See, I had a very lupine-centric narrative of myself (not at all surprising). There were certain expectations of myself that I had, behavior patterns that I’d always exhibited that weren’t especially healthy, but that I just assumed were permanently a part of me. And Gray Wolf didn’t really have answers for me as to how to fix them. Other totems I worked with didn’t really have a deep enough connection with me to be doing that sort of intensive internal work–except Red Fox. She helped me to learn that I could change, that i wasn’t destined to stay the same person forever, and at a time in my mid-twenties where I really felt I was far behind other people my age as far as life developments went, it was incredibly good for me to be shown that I wasn’t a complete failure.

And the work we started together a decade ago never really ended, either. Red Fox has ridden every shakeup with me, every time I’ve blown my life up and put a new life together from the pieces. She encouraged me to write my first book, and she rode with me across the country to the Northwest. She sat with me through divorce, through grad school, through living alone and moving in with my current partner, through working for others and working for myself. She was one of the totems to encourage me to look beyond the animals and explore the world of plant and fungus totems, and even further into the totemic ecosystem than that. She was there for every crisis of faith and deep realization, and no doubt will continue to witness my ongoing evolution, even as its rate levels out some with age.

I don’t do a lot of ritual work any more, but when I do, I still call on the animals of the four cardinal directions. Red Fox is my South, my fire, my Change. She is the shapeshifting force in my life, and with her, I’ve become so much more than I thought I would be. I am still a Wolf’s child, of course; my name is still Lupa. But Red Fox is right there, working with Gray Wolf and alone as well, adding her fire to the metamorphosis of my life.

If you liked this post, please consider buying a copy of my book New Paths to Animal Totems, or one of my other titles on totemism and nature spirituality. Your support is greatly appreciated!

4 thoughts on “Red Fox as Animal Totem”

    1. You are most welcome! I’m glad you made Red Fox’s acquaintance; good totem to have around. Let me know if I can be of further help.

  1. I read this post the other day and wanted to comment then, but my thoughts were too incoherent to have anything but a muddy response. They’re not much better now, so I apologize for any rambling nature of this post.

    I never liked the question, “Who do you want to be like when you grow up?” that was posed to me throughout elementary school in a multitude of formats because I didn’t understand why I had to grow up to be like someone else. I wanted to grow up to by myself; I still do.

    Despite that, there is something remarkably comforting to me about reading your posts.
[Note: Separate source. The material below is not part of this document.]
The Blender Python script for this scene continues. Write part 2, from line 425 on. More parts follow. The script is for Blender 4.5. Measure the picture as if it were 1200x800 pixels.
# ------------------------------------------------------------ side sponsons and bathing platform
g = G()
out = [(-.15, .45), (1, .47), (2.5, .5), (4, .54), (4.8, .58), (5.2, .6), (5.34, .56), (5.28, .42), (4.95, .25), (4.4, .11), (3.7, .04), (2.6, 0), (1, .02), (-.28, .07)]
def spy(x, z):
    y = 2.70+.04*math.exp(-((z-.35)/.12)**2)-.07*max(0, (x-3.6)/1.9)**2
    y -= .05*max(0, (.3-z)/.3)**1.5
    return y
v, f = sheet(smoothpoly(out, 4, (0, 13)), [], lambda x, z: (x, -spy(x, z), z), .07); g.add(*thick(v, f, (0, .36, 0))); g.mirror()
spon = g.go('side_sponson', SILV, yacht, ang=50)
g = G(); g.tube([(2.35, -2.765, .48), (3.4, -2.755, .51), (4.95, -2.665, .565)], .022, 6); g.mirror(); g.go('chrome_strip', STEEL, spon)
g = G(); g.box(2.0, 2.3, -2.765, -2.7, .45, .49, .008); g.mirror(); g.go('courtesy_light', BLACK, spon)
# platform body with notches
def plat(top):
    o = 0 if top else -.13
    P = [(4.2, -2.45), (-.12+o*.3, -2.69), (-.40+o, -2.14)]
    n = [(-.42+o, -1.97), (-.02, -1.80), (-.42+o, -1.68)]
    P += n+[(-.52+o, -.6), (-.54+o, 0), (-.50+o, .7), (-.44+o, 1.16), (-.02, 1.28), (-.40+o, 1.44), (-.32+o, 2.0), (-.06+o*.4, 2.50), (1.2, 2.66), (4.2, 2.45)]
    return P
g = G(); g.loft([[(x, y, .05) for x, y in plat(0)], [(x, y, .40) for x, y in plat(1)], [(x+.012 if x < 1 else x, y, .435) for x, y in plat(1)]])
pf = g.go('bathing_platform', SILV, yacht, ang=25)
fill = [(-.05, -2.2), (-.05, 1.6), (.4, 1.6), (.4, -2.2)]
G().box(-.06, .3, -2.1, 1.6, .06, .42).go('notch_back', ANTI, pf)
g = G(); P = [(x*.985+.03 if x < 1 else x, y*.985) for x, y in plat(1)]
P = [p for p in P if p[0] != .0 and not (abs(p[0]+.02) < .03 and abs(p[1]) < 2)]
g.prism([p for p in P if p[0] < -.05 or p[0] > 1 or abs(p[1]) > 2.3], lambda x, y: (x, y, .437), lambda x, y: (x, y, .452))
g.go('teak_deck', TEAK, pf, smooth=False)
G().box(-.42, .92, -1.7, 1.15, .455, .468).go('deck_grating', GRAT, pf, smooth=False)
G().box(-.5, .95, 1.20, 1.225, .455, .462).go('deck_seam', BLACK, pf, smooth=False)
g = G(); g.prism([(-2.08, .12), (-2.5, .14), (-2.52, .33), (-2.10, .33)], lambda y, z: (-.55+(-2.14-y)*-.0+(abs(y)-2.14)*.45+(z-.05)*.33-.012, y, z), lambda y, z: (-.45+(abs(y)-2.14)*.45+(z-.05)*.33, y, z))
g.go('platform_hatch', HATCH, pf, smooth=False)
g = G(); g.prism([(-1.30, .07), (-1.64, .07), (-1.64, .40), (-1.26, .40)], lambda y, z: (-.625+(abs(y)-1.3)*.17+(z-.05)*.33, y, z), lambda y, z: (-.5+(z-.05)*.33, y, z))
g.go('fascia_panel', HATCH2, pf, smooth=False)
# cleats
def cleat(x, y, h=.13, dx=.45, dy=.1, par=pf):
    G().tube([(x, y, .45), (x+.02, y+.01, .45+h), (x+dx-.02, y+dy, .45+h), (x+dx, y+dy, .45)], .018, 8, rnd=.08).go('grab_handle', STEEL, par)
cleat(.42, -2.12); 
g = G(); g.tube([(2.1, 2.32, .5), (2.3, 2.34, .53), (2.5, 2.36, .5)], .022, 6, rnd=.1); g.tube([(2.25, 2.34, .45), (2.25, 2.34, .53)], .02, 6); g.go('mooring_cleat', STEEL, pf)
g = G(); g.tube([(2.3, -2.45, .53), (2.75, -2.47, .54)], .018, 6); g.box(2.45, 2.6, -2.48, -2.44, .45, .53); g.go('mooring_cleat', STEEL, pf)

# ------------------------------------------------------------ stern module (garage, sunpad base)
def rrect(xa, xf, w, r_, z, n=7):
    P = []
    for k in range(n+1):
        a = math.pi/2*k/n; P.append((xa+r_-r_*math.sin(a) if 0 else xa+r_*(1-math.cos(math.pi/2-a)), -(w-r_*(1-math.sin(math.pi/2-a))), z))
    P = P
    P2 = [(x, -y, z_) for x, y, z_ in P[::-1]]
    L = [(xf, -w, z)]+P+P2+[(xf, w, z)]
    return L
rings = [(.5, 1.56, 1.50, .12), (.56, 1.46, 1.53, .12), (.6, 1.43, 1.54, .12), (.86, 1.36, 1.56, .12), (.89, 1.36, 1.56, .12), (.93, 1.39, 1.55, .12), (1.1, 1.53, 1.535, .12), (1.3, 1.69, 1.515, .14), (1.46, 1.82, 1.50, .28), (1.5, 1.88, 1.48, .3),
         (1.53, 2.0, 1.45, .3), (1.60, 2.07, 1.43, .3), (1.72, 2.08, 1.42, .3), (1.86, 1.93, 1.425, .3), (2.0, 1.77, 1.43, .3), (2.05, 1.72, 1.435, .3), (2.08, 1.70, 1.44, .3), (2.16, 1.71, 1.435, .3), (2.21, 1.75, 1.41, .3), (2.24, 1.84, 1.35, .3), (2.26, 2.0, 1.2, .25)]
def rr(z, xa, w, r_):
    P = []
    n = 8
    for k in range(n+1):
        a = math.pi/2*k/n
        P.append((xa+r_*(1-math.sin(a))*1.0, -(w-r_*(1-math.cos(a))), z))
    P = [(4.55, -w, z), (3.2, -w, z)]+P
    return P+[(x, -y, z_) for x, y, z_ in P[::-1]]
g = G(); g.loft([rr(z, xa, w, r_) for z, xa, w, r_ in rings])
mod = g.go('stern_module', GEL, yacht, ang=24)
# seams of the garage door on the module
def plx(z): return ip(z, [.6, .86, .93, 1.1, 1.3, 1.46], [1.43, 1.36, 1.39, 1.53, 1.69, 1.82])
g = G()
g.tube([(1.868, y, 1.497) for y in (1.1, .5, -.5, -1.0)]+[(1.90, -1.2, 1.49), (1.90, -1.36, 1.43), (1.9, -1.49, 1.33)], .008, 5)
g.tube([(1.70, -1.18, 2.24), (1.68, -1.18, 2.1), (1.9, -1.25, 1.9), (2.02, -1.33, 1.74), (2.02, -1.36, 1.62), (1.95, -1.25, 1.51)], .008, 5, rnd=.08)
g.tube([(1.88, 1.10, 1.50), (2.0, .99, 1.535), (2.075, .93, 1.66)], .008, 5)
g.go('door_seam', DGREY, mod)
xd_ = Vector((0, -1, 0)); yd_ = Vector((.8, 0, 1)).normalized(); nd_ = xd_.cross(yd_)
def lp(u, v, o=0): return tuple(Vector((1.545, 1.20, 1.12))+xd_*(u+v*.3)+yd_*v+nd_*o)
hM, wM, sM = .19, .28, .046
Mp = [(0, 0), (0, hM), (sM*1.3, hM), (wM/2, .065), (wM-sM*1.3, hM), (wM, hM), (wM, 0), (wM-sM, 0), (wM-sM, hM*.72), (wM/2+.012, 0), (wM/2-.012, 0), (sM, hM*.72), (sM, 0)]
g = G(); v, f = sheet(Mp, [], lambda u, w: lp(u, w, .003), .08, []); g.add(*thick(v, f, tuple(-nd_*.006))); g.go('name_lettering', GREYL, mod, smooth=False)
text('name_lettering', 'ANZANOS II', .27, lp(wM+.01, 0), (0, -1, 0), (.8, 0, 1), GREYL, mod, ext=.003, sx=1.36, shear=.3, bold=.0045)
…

I don’t want to give the impression that “Omg Lupa we are soooo alike”, but instead that I appreciate how you write about your younger-self.
    I’m in my early twenties, living in Pennsylvania, and in the process of applying to graduate school (for psychology, none the less). The majority of my other friends have moved away and I’m left feeling like I’m stuck, or worse, a failure for still living at home, even though it’s the most logical option right now.

    I met my first working totem when I was younger and I thought I messed that up, too. It was a guided meditation with a small group and everyone had relatively “basic” totems—bear, deer, raven, cougar—and my totem called himself Mutt. He wasn’t coyote or wolf, but something in-between.

    “Great,” I thought to myself, “I think I’m too cool to pick one totem.”

    My first dancing hide came from the bottom of a box at a pow-wow. I was standing in the tent so long, staring at the pile of pelts spread out before me and I knew I couldn’t leave, but what I was looking for wasn’t on the table. The owner finally remembered the box and I came home with a red colored coyote
    .
    I started working with what I thought was coyote. At first, I felt a little bit like I was “betraying” Wolf, but I was going through a period of my life where Wolf just couldn’t help me. Every time I thought I learned Coyote’s lesson, SURPRISE! There is always more. The biggest surprise, though, came when the word Coywolf was introduced to me….and applied to my coyote skin. Needless to say, Mutt had a good laugh at my expense. I’m learning that I don’t have to choose one side over the other and that I will always have a lesson to learn.

    These aren’t new lessons by any means, but they’re new to me. I’m still discovering meaning in things I thought I understood, and that’s why I appreciate your posts like this.

    You’re an adult now, you know things through experiences you didn’t yet have, but you don’t speak poorly about your younger self. You don’t drop the dreaded naïve word or say things like “I was so stupid back then.”

    I appreciate that. Whenever I read a post I can relate to (something that has already happened to you but is happening to me) I don’t feel like I need to “grow up” to be just like you; it’s just nice to know that there is another side and these messy phases don’t last forever.

    1. Thank you for sharing your story! It never ceases to amaze me how the totems and other beings will make themselves known to us (and, in some cases, make us work for it but give us a good lesson besides). I’ve not met anyone who worked with Coywolf as a totem, so it’s really cool reading about your experiences with a “hybrid” and how different parts of the totem’s personality resonate with different “parents”, as well as unique characteristics.

      The secret to adulthood that almost no one ever gets told when they’re kids is that there’s no proper rate at which a person develops. Sure, we’re fed the “graduate high school, go to work or to college, get married, have kids, etc.” thing culturally, but there are so many people for whom things don’t work out that way, and it doesn’t mean we screwed up. You’re doing the thing that makes the most sense for where you are right this moment, and you probably won’t be that way forever. Just do your best to keep on the path that’s best for you, and don’t kick yourself if you make a decision that ended up not being the best; that’s why we have a future in front of us til the moment we die.